Netflix, par exemple, s’est très vite rendu compte qu’ils étaient bien moins chers à produire que les séries américaines, alors qu’ils ont souvent autant, voire plus de succès. Beaucoup de Netflix Originals sont des anime : Baki, Devilman Crybaby, Jojo’s Bizarre Adventure, Shaman King… De nombreuses séries classiques et cultes sont également présentes sur la plateforme, de quoi attirer et séduire les fans. On y trouve des titres tels que Naruto, Détective Conan, Assassination Classroom, ou encore L’Attaque des Titans. Aujourd’hui, être fan d’anime, c’est presque trop facile. Alors le public se jette sur ce contenu omniprésent.
Surtout, il existe plusieurs plateformes dédiées aux anime, comme Crunchyroll, ADN, ou encore Wakanim. Leur implantation sur le marché français a elle aussi profondément changé la manière de consommer l’animation japonaise. Elles ont fait du simulcast leur spécialité, permettant de visionner des épisodes 24 heures après leur sortie au Japon.

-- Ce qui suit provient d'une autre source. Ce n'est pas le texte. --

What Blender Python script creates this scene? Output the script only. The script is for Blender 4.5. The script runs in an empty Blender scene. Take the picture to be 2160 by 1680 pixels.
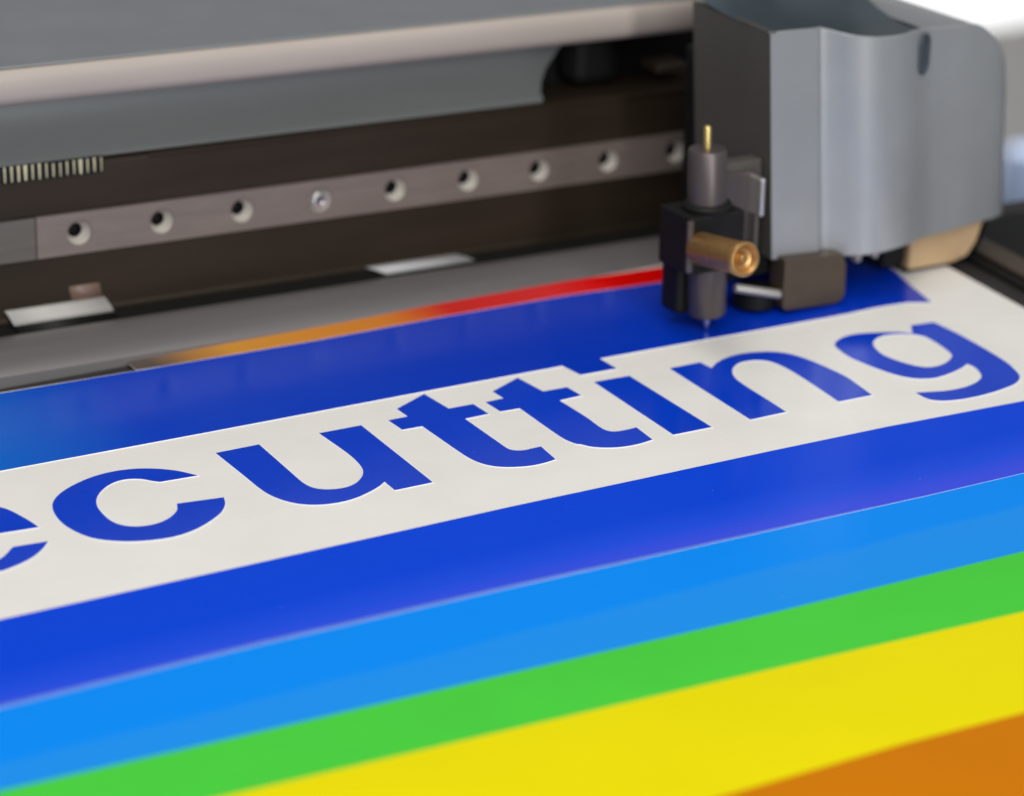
import bpy, bmesh, math, random
from mathutils import Vector, Matrix
from mathutils.geometry import tessellate_polygon

# ---------------------------------------------------------------- camera, world, lamps
S = 0.001                                   # everything below is written in millimetres
sc = bpy.context.scene
sc.unit_settings.system = 'METRIC'
col = sc.collection
sc.view_settings.view_transform = 'Standard'
sc.view_settings.look = 'None'
sc.view_settings.gamma = 1.0
sc.view_settings.exposure = 0.0
sc.cycles.use_denoising = True
sc.cycles.max_bounces = 8

def camera():
    y, p, r = map(math.radians, (30.5, 21.8, 0.8))
    fw = Vector((math.sin(y)*math.cos(p), math.cos(y)*math.cos(p), -math.sin(p)))
    rt = Vector((math.cos(y), -math.sin(y), 0)); up = rt.cross(fw)
    rt2 = rt*math.cos(r) + up*math.sin(r); up2 = up*math.cos(r) - rt*math.sin(r)
    cd = bpy.data.cameras.new('camera'); co = bpy.data.objects.new('camera', cd); col.objects.link(co)
    m = Matrix((rt2, up2, -fw)).transposed().to_4x4(); m.translation = Vector((0, 0, 257))*S
    co.matrix_world = m
    cd.sensor_width = 36; cd.lens = 93.33
    cd.clip_start = 0.02; cd.clip_end = 50
    cd.dof.use_dof = True; cd.dof.focus_distance = 0.650; cd.dof.aperture_fstop = 9.0
    cd.dof.aperture_blades = 9
    sc.camera = co
camera()

world = bpy.data.worlds.new('World'); sc.world = world; world.use_nodes = True
bg = world.node_tree.nodes['Background']
bg.inputs[0].default_value = (0.92, 0.95, 1.0, 1); bg.inputs[1].default_value = 0.22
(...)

ADN, leader du marché, compte plus de 100 000 abonnés en France, et Crunchyroll et Wakanim en comptaient plus deux millions dans le monde avant leur fusion en mars 2022.

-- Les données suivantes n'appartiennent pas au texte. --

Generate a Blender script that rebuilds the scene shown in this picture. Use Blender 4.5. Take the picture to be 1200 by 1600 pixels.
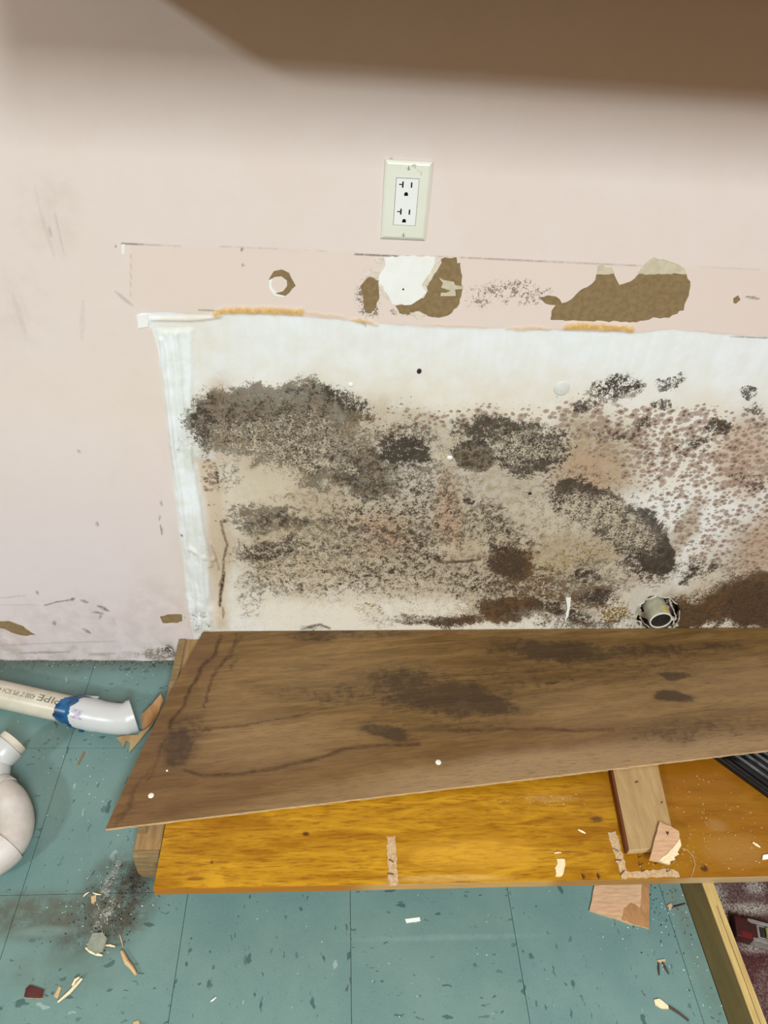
import bpy, bmesh, math, random
import numpy as np
from mathutils import Vector, Matrix

S = bpy.context.scene
C = S.collection
for o in list(bpy.data.objects):
    bpy.data.objects.remove(o)

# ------------------------------------------------------------------ camera
# world: x right along the wall, y = 0 on the wall (room at negative y), z up, metres
F, YAW, PIT, ROL, CH, CD = 1132.9, 0.1002, 0.6978, -0.0833, 1.4465, 1.1371
_fw = np.array([math.sin(YAW)*math.cos(PIT), math.cos(YAW)*math.cos(PIT), -math.sin(PIT)])
_r = np.array([math.cos(YAW), -math.sin(YAW), 0.0])
_d = np.cross(_fw, _r)
_R = math.cos(ROL)*_r + math.sin(ROL)*_d
_D = -math.sin(ROL)*_r + math.cos(ROL)*_d
_c = np.array([0.0, -CD, CH])
cam = bpy.data.cameras.new('camera')
cam.sensor_fit = 'VERTICAL'
cam.sensor_height = 36.0
cam.lens = F/1600*36.0
cam.clip_start = 0.02
camo = bpy.data.objects.new('camera', cam)
C.objects.link(camo)
camo.matrix_world = Matrix(((_R[0], -_D[0], -_fw[0], _c[0]), (_R[1], -_D[1], -_fw[1], _c[1]),
                            (_R[2], -_D[2], -_fw[2], _c[2]), (0, 0, 0, 1)))
S.camera = camo

# ------------------------------------------------------------------ light
S.view_settings.view_transform = 'Standard'
S.view_settings.look = 'None'
S.view_settings.gamma = 1.0
S.view_settings.use_curve_mapping = False
S.view_settings.exposure = 0.0
w = bpy.data.worlds.new('room')
S.world = w
w.use_nodes = True
w.node_tree.nodes['Background'].inputs[0].default_value = (1.0, 0.62, 0.33, 1)
w.node_tree.nodes['Background'].inputs[1].default_value = 0.345


def area(name, loc, target, sx, sy, power, col):
    l = bpy.data.lights.new(name, 'AREA')
    l.shape = 'RECTANGLE'
    l.size, l.size_y, l.energy, l.color = sx, sy, power, col
    o = bpy.data.objects.new(name, l)
    C.objects.link(o)
    o.location = loc
    o.rotation_euler = (Vector(target)-Vector(loc)).to_track_quat('-Z', 'Y').to_euler()
    return o


area('ceiling_lamp_near', (0.5, -3.15, 3.0), (0.5, -3.15, 0), 0.6, 1.9, 211, (0.90, 0.98, 1.0))
area('ceiling_lamp_far', (-3.28, -3.54, 3.0), (-3.28, -3.54, 0), 0.5, 0.5, 195, (0.84, 0.97, 1.0))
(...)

Un genre réévalué par le grand public
Pour se rendre compte du boom des anime, il suffit de voir leur impact sur les ventes de mangas. Matthieu Pinon, co-auteur d’Histoire(s) du manga moderne, explique qu’avant l’explosion de son anime sur Netflix, le blockbuster Jojo’s Bizarre Adventure ne se vendait qu’à 1 400 exemplaires par an en moyenne. Un vrai bide ! Mais, en 2020, la série a dépassé le million d’exemplaires vendus. Autre exemple, One-Punch Man n’intéressait aucun éditeur français avant la sortie de son anime. Lorsqu’il a explosé tous les records, Kurokawa a lancé une sortie express et a battu le record du meilleur démarrage pour un manga, avec plus de 60 000 exemplaires vendus la première semaine.

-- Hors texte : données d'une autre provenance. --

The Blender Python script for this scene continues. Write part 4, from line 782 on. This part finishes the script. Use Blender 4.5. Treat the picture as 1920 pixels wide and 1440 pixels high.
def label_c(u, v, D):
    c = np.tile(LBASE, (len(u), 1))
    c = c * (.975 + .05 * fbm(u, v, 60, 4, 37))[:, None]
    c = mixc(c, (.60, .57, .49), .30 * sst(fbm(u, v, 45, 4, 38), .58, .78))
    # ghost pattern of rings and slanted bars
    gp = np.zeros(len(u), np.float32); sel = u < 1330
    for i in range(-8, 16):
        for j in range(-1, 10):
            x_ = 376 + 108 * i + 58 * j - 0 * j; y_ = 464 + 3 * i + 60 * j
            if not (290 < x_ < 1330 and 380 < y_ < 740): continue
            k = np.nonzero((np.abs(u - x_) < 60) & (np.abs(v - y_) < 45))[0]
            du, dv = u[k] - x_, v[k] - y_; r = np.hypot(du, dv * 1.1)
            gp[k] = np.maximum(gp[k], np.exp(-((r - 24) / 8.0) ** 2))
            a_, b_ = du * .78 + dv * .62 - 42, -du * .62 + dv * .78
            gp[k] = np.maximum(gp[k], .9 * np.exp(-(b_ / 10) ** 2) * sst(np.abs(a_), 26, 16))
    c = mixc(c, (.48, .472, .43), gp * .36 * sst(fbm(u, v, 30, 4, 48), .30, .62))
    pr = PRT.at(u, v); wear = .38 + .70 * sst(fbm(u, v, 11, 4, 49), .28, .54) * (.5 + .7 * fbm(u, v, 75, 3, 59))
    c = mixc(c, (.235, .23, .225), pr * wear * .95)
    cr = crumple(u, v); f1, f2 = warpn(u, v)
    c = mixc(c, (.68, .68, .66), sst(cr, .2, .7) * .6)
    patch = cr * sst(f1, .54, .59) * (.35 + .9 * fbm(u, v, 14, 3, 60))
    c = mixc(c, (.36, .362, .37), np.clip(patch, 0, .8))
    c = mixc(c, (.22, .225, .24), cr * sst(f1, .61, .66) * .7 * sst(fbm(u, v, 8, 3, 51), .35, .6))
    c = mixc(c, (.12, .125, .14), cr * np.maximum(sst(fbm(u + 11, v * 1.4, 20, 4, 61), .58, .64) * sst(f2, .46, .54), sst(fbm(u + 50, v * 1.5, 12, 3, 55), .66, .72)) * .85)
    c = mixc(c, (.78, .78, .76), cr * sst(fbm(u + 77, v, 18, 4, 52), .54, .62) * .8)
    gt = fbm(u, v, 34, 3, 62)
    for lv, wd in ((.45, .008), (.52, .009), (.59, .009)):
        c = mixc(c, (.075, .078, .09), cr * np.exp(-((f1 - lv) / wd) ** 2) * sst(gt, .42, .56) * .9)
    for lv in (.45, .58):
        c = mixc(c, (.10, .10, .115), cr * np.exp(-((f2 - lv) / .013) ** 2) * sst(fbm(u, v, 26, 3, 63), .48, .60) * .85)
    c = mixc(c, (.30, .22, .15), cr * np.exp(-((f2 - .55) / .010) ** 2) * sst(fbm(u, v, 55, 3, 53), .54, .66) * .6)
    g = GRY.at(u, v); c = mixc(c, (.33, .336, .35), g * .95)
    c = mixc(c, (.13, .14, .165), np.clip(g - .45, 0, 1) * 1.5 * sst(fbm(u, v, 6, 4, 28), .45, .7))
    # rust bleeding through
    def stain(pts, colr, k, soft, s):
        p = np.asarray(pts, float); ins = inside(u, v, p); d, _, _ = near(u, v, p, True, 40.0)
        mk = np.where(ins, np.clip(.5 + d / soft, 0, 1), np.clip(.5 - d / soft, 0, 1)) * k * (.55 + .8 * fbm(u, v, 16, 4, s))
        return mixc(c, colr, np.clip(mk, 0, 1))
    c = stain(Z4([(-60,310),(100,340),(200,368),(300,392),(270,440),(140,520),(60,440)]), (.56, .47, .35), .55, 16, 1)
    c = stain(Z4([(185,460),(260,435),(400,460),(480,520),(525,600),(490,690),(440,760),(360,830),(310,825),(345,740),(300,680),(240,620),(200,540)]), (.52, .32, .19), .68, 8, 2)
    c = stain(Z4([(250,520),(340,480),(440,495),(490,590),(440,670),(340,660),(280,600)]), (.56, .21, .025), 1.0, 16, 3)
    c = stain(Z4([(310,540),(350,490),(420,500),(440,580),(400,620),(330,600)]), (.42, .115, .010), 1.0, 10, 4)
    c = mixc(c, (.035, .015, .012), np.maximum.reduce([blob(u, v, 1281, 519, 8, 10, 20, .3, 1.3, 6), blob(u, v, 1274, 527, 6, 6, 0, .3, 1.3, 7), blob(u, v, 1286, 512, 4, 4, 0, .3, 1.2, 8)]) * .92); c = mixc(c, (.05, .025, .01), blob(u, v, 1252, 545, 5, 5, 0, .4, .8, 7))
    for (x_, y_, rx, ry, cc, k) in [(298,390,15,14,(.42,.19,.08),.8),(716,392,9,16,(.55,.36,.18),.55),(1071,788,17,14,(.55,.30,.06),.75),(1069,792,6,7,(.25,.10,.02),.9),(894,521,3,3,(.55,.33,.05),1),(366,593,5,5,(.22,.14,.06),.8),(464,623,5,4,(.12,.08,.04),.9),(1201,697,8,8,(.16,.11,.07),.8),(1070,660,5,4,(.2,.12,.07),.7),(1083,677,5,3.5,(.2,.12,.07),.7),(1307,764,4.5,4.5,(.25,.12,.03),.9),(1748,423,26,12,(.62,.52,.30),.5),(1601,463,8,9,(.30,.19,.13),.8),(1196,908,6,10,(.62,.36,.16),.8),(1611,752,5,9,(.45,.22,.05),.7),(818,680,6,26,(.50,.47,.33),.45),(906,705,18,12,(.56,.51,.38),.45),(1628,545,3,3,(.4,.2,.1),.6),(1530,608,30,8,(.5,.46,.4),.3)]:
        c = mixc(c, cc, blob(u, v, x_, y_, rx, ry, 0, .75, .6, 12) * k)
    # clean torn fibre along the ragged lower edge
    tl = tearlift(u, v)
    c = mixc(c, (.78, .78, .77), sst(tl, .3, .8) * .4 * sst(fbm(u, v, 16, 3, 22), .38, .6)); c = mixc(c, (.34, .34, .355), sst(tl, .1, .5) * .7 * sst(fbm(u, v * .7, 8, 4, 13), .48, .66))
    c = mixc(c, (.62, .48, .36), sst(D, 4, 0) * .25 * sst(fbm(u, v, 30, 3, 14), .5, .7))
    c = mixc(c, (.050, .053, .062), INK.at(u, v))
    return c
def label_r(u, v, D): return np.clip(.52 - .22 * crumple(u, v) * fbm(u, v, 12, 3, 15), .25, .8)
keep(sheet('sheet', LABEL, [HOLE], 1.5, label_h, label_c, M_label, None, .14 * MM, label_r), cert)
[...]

C’est un cercle vertueux. Grâce à Internet, de nombreuses séries ont connu un énorme succès à l’international et en France. Les éditeurs s’inspirent alors de cette popularité pour faire l’acquisition du manga papier, et son succès peut aussi apporter une popularité nouvelle à l’anime. Et pour la première fois, les médias français voient la chose d’un bon œil. À chaque génération, les anime ont souffert d’une mauvaise réputation dans les médias généralistes : trop violent, trop bêtes, trop laids en comparaison avec les productions françaises. Aujourd’hui, le mépris n’est plus le sentiment prépondérant dans les critiques. Il n’y a qu’à voir le traitement qui a été réservé à L’Attaque des Titans (pour ne citer que lui) dans les titres généralistes pour s’en convaincre.
Mais cette tendance ne s’est pas exportée dans le monde entier. Les gros producteurs de séries animées que sont la France et les États-Unis ont conservé leurs techniques et leur style, plus cartoon. Il y a bien l’adaptation animée de Lastman, une bande dessinée française qui s’inspirait déjà du manga. Son anime a été produit avec la même ambition, et le succès n’a pas été au rendez-vous. Avec la multiplication du nombre de mangas français publiés, on peut s’attendre à voir apparaître des adaptations en anime produites dans l’Hexagone. Aucun projet n’ayant été lancé pour le moment, il faudra se contenter des productions japonaises pour quelques mois encore.